To me it is the opposite. Because long filters smear the time domain, making it shimmery and the highs are not anymore accurate (shimmering/diffuse blur), the clean bright razor sharp snappiness is gone (but I don’t mean harsh or grainy though - that would be a leaky filter)…
Both, too leaky filters, and also the long filter ringing gives me “digitus”, which is listening fatigue after a while. This is usually worst when combined with metal dome tweeters that have 20+ dB resonance peak around 25 kHz or so. In worst case I get tinnitus from that.
Most of the time I go with the defaults:
1x = poly-sinc-gauss-long (flat to 20 kHz and reaches -300 dB by 22.05 kHz)
Nx = poly-sinc-gauss-hires-lp
With either ASDM7EC-light or ASDM7EC-super modulator. Although for some cases I like also ASDM7EC-ul.
At one other forum I made listening test examples of filter ringing, by upsampling pulse transient from 6 kHz sampling rate to 48 kHz. This moves the ringing frequency to 3 kHz Nyquist from the RedBook’s regular 22.05 kHz and makes it 8x longer.

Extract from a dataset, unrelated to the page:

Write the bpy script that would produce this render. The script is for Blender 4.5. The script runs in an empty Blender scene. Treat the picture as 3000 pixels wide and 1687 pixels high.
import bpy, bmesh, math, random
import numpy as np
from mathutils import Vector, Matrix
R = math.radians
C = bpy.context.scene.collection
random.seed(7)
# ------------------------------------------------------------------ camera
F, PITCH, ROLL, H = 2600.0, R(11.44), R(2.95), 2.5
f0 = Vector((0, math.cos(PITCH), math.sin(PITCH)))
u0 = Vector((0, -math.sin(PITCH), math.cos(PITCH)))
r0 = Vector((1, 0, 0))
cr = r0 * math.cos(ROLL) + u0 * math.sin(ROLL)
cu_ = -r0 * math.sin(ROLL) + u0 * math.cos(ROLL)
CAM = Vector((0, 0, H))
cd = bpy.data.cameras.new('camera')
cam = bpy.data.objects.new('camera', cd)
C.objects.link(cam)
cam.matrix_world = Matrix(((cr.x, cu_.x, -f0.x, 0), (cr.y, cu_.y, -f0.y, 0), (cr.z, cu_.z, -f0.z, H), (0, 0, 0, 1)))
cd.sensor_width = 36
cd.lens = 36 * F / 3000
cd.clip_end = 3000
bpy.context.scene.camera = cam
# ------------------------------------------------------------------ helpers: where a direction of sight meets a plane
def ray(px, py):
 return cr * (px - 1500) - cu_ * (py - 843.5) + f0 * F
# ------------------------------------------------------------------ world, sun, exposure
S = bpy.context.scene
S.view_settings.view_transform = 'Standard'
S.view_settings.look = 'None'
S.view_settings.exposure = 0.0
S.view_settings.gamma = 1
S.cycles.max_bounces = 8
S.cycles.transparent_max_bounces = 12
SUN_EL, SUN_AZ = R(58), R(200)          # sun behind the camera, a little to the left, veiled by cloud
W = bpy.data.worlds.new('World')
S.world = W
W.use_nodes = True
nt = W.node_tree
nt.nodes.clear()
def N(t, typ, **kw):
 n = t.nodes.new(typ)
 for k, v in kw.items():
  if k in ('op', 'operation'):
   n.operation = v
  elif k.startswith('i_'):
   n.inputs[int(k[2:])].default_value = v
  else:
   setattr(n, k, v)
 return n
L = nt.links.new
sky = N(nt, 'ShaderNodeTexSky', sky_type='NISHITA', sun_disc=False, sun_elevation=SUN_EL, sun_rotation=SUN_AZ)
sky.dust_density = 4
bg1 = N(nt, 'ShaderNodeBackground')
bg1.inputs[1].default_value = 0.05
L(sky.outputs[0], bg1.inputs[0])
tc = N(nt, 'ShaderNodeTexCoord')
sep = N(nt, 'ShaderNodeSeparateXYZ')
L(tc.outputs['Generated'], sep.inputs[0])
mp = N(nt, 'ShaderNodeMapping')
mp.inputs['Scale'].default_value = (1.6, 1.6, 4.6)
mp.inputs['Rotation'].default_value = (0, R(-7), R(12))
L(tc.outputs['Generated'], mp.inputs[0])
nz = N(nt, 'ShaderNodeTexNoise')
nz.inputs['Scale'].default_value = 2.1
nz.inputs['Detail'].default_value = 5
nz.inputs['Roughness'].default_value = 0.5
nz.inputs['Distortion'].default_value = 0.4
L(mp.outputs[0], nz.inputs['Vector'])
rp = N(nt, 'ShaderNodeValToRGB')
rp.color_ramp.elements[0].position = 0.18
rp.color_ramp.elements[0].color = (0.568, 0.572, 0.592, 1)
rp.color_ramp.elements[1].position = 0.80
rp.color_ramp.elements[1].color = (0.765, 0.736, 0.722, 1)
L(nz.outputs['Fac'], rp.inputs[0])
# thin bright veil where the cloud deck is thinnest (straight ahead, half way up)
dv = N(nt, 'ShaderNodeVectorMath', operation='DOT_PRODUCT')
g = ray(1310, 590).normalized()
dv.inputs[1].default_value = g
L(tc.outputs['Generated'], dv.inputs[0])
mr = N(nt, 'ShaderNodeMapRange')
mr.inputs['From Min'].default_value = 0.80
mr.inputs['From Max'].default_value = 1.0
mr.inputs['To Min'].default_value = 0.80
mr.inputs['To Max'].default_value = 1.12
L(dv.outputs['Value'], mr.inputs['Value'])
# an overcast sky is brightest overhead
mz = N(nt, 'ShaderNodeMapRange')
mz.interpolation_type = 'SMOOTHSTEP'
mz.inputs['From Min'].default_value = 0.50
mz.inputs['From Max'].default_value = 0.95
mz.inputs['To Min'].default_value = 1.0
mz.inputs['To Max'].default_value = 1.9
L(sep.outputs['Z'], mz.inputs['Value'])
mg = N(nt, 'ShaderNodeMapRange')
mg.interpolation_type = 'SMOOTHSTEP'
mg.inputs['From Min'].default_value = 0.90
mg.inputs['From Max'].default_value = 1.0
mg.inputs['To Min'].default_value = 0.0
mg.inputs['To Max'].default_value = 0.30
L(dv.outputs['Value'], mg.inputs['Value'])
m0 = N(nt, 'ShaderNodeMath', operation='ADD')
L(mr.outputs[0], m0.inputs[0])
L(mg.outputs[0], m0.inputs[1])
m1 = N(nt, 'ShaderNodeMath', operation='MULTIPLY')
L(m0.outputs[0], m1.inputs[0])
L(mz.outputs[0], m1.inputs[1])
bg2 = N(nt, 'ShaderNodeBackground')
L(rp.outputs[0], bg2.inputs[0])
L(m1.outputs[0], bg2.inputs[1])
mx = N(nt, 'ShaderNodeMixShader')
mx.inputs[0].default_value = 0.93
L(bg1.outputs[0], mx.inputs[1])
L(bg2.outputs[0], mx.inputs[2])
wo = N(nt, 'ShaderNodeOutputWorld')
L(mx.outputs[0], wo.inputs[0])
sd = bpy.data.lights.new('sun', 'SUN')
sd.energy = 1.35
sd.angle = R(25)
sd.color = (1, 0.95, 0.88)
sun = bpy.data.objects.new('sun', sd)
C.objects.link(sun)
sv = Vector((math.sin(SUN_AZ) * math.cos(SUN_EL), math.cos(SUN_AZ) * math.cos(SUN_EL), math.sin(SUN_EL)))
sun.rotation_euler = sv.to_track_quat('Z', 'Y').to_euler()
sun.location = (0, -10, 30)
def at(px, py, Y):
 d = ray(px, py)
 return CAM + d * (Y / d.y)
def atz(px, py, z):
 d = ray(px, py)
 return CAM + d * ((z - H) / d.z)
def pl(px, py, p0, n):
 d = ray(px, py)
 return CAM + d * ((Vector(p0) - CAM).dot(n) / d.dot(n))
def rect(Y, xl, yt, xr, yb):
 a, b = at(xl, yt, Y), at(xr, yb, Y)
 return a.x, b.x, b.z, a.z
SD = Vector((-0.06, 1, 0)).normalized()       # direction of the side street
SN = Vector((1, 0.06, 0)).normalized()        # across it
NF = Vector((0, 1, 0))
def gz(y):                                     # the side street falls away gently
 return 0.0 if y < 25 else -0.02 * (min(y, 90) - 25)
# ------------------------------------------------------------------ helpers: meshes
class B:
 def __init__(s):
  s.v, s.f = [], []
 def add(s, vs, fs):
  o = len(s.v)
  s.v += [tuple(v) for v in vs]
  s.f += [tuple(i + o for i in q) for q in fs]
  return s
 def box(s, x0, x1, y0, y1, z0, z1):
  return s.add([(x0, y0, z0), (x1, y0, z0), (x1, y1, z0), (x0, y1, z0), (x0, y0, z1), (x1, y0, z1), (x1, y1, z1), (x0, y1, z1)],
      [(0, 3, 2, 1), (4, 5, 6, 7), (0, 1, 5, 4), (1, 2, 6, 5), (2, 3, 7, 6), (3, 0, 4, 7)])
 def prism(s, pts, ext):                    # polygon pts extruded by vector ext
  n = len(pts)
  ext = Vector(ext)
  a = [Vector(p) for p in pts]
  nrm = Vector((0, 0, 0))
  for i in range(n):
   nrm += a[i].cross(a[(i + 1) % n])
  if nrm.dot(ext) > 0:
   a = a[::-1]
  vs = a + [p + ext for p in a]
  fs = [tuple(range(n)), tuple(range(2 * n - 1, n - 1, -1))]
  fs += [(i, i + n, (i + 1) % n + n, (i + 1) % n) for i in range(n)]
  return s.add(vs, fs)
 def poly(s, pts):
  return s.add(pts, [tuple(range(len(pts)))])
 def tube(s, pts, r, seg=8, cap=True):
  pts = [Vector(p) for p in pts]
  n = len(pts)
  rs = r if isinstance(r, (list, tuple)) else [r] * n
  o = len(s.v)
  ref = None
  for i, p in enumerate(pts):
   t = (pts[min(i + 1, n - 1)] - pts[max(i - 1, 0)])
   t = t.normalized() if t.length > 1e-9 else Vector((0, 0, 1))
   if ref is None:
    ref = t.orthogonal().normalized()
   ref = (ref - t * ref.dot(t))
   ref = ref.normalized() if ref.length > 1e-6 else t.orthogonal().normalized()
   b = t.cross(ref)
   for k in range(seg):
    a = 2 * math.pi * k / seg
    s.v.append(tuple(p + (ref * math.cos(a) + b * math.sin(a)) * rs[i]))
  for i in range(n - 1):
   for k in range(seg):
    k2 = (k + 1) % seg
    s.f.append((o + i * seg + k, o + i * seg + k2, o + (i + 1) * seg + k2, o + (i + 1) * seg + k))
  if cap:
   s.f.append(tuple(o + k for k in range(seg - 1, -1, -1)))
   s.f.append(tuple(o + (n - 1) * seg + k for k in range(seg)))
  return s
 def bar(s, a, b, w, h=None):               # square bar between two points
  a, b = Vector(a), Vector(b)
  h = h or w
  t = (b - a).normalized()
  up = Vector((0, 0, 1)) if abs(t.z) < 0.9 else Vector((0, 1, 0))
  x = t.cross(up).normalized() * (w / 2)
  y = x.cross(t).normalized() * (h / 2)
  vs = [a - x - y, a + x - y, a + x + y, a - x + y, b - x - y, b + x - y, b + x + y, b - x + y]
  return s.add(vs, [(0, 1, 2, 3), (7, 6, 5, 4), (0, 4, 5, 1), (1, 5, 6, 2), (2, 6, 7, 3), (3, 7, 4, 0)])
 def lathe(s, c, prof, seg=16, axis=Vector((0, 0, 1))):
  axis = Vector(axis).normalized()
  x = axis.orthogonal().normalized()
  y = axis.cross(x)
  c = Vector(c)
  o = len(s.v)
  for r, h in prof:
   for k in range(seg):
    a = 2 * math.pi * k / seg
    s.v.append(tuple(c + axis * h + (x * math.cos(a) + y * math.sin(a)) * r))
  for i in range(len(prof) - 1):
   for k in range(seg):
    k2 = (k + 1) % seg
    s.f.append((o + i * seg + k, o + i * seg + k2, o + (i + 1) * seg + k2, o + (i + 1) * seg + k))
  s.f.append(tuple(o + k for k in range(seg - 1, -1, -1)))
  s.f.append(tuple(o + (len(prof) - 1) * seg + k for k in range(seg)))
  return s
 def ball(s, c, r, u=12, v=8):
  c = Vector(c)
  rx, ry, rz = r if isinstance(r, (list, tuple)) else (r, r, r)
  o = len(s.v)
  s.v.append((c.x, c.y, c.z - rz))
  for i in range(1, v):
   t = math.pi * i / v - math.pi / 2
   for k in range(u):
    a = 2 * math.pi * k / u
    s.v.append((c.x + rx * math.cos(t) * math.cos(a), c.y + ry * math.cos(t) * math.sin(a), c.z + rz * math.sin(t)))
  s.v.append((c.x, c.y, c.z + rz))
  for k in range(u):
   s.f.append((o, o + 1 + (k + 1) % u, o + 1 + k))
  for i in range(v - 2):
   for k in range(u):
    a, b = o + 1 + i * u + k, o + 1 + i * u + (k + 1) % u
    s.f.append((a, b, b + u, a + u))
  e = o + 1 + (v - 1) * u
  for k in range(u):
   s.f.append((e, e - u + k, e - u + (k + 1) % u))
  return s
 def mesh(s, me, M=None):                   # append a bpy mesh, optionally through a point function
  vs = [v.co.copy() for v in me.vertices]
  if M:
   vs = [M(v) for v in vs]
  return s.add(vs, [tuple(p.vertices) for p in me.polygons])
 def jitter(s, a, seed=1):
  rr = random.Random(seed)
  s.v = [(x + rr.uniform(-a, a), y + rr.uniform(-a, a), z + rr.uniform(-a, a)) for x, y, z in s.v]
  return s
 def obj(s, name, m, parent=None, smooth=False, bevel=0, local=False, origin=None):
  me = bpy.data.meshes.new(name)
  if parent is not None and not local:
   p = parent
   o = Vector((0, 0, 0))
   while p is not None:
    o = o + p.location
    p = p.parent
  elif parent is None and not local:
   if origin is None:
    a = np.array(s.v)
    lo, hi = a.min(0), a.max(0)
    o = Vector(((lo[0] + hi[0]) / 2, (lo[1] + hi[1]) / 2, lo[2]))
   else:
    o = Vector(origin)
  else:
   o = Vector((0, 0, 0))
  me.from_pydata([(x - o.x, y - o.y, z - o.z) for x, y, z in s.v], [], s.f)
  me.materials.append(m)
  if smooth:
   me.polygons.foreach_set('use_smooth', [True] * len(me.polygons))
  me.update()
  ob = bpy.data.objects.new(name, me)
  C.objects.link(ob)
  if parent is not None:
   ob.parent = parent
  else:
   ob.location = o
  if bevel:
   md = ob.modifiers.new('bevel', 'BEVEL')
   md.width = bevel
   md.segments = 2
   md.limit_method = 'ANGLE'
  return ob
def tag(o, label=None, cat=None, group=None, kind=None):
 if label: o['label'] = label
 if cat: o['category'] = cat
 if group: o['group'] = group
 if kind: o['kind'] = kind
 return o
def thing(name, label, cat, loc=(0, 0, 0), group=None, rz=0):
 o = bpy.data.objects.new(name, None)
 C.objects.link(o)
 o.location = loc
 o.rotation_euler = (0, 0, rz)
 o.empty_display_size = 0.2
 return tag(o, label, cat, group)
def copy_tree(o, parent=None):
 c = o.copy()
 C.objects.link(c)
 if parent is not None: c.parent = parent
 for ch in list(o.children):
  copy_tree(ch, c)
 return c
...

So it is kind of “zoomed in” view to easily hear the effect.
The transient itself should sound a toneless “snap”, no particular frequency involved.
A very long linear phase filter sample: https://www.sonarnerd.net/tmp/long.flac
A medium length linear phase filter sample: https://www.sonarnerd.net/tmp/medium-lp.flac
A medium length minimum phase filter sample: https://www.sonarnerd.net/tmp/medium-mp.flac
A short linear phase filter sample: https://www.sonarnerd.net/tmp/short.flac
For RedBook, this ringing would have 22.05 kHz tone. For this example it is just moved down to 3 kHz and it is 8x longer so it is easier to hear.
If there’s another transient within the ringing period, the ringing gets amplified again. So in worst case it is constantly ongoing amplitude modulated tone, with amplitude modulated by the transients.